In no view of this case do we find a troublesome question of law, or difficulty of choice between the divergent lines of authority cited to us by counsel under the alternative text of 51 CJS, Landlord and Tenant, § 393, p 1132.[**] The parties themselves have settled plaintiff's right to recover the demanded sum of $10,000, subject, of course, to possible validity of special defenses as pleaded, and apparently did so on account of the difficulty, years ahead of time, of making more certain the detail of that which the covenant intendedly calls for in general terms.

This case was not fully tried in the court below. It concluded with determination of the trial judge that plaintiff could recover nothing beyond an apparently stipulated sum owing for "repairs to the premises" and another sum "allowed for taxes paid." The defendant's special defenses, having to do with claimed "waiver and modification of the terms and provisions of the said lease" and estoppel on the part of plaintiff to assert breach of the quoted covenant, were not considered. In these circumstances *403 we reverse and remand for new trial. Costs to plaintiff.

DETHMERS, C.J., and CARR, KELLY, SMITH, EDWARDS, VOELKER, and KAVANAGH, JJ., concurred.

NOTES

[*] The covenant, in essence, is a so-called "satisfaction" undertaking and belongs to the second class considered in Wood Reaping & Mowing Machine Co. v. Smith, 50 Mich 565, 570, 571 (45 Am Rep 57). See application of the Wood Case in Schmand v. Jandorf, 175 Mich 88, 93-95 (44 LRA NS 680, Ann Cas 1915A, 746).
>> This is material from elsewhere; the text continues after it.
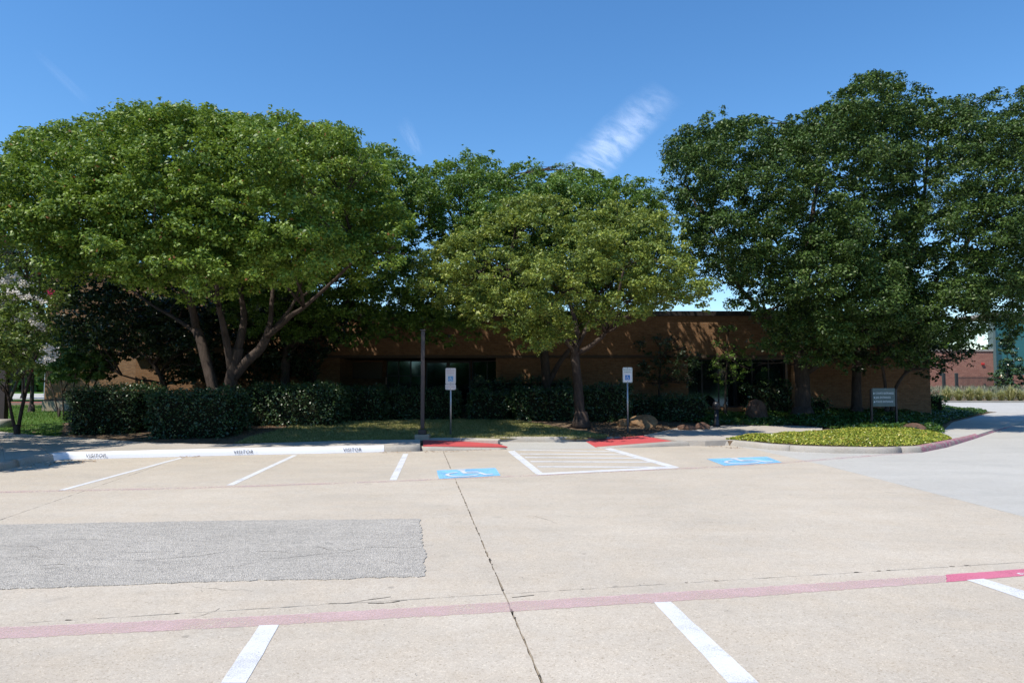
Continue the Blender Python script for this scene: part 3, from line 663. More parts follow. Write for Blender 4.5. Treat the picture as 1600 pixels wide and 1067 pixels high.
def tree(name, label, base, stems, lobes, leaf, dens, lm, bm_, group=None, cat='tree', branch_n=46, root=0.0, **kw):
    """stems: lists of (points, r0, r1); boughs are tied to the nearest stem end by branches"""
    e = empty(name, base); tag(e, label, cat, group); B = Vector(base)
    loc = [([Vector(p) - B for p in pts], r0, r1) for pts, r0, r1 in stems]
    tr = BM()
    for pts, r0, r1 in loc:
        limb(tr, pts, r0 * 0.88, r1 * 0.85)
    pts, r0, r1 = loc[0]
    tr.tube([pts[0] + Vector((0, 0, -0.15)), pts[0] + Vector((0, 0, 0.08)), pts[0] + Vector((0, 0, 0.35))], [r0 * 1.65, r0 * 1.28, r0 * 0.98], 12)
    tr.build('trunk', bm_, e)
    ends = [p for pts, _, _ in loc for p in (pts[-1], pts[len(pts) // 2])]
    br = BM(); idx = list(range(len(lobes))); random.shuffle(idx)
    near_ = lambda c: min((p - (Vector(c) - B)).length for p in ends)
    lim_ = 3.4 if sum(near_(lobes[i][0]) < 3.4 for i in idx[:branch_n]) >= 10 else 9.0
    for i in idx[:branch_n]:
        c, r = lobes[i]; c = Vector(c) - B; s = min(ends, key=lambda p: (p - c).length + max(0, p.z - c.z) * 2)
        L = (c - s).length
        if L > lim_: continue
        pp = limb_pts(s, c, 6, 0.08, 0.10); rr = 0.014 + 0.011 * L
        br.tube(pp, [rr * (1 - 0.75 * t / 5) for t in range(6)], 6)
        for _ in range(4):
            q = c + Vector((random.gauss(0, 1), random.gauss(0, 1), abs(random.gauss(0, .8)))).normalized() * r * 0.9
            br.tube(limb_pts(pp[random.choice((3, 4))], q, 5, 0.03, 0.1), [0.018, 0.015, 0.012, 0.009, 0.005], 5)
    br.build('branches', bm_, e)
    lb = [(np.array(c) - np.array(base), r) for c, r in lobes]
    cr = crown('crown', lb, leaf, dens, lm, e, **kw)
    return e

# ------------------------------------------------------------------ main building
BY = 29.0
def bx(px, Y=BY): return (px - CX) / FPX * Y
mb = tag(empty('office_building', (0, BY, 0)), 'low tan brick office building with dark fascia and recessed entrance behind the trees', 'building')
def part(name, x0, x1, y0, y1, z0, z1, m, parent=None, bev=0.0):
    return BM().box(x0, x1, y0, y1, z0, z1, bev).build(name, m, parent or mb)     # y relative to the facade
xL, xR = -15.5, 17.2
part('parapet_wall', xL, xR, -0.14, 0.4, 2.76, 4.36, M['brick'])
part('fascia', xL - 0.05, xR + 0.05, -0.24, 0.5, 4.363, 4.56, M['fascia'])
part('soffit_trim', xL, xR, -0.18, 0.1, 2.64, 2.757, M['soffit'])
part('wall', xL, bx(531), 0, 0.4, 0, 2.64, M['brick'])
part('wall', bx(784), bx(1075), 0, 0.4, 0, 2.64, M['brick'])
part('wall', bx(1236), xR, 0, 0.4, 0, 2.64, M['brick'])
part('pilaster', bx(775), bx(784) - 0.002, -0.10, 2.4, 0, 2.637, M['brick'])
part('recess_wall', bx(531) - 0.2, bx(531) - 0.002, 0.4, 2.4, 0, 2.63, M['brick'])
part('recess_back_wall', bx(520), bx(598), 2.4, 2.7, 0, 2.63, M['brick'])
part('ceiling', bx(530), bx(784), 0.102, 2.8, 2.645, 2.75, M['soffit'])
part('roof', xL, xR, 0.503, 14, 4.2, 4.35, M['fascia'])
part('rear_wall', xL, xR, 13.6, 14, 0, 4.19, M['brick'])
part('interior_floor', xL + 0.5, xR - 0.5, 2.81, 13.5, 0.0, 0.3, M['soffit'])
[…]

[**] The cited text reads:

"The general rule is that, on a lessee's breach of a covenant to make improvements, a lessor may recover what it would cost to make them, and the difference in the rental value of the land until they could be made after the expiration of the term; but it has also been held that the measure of damages is the difference between the value of the premises with and without the improvements."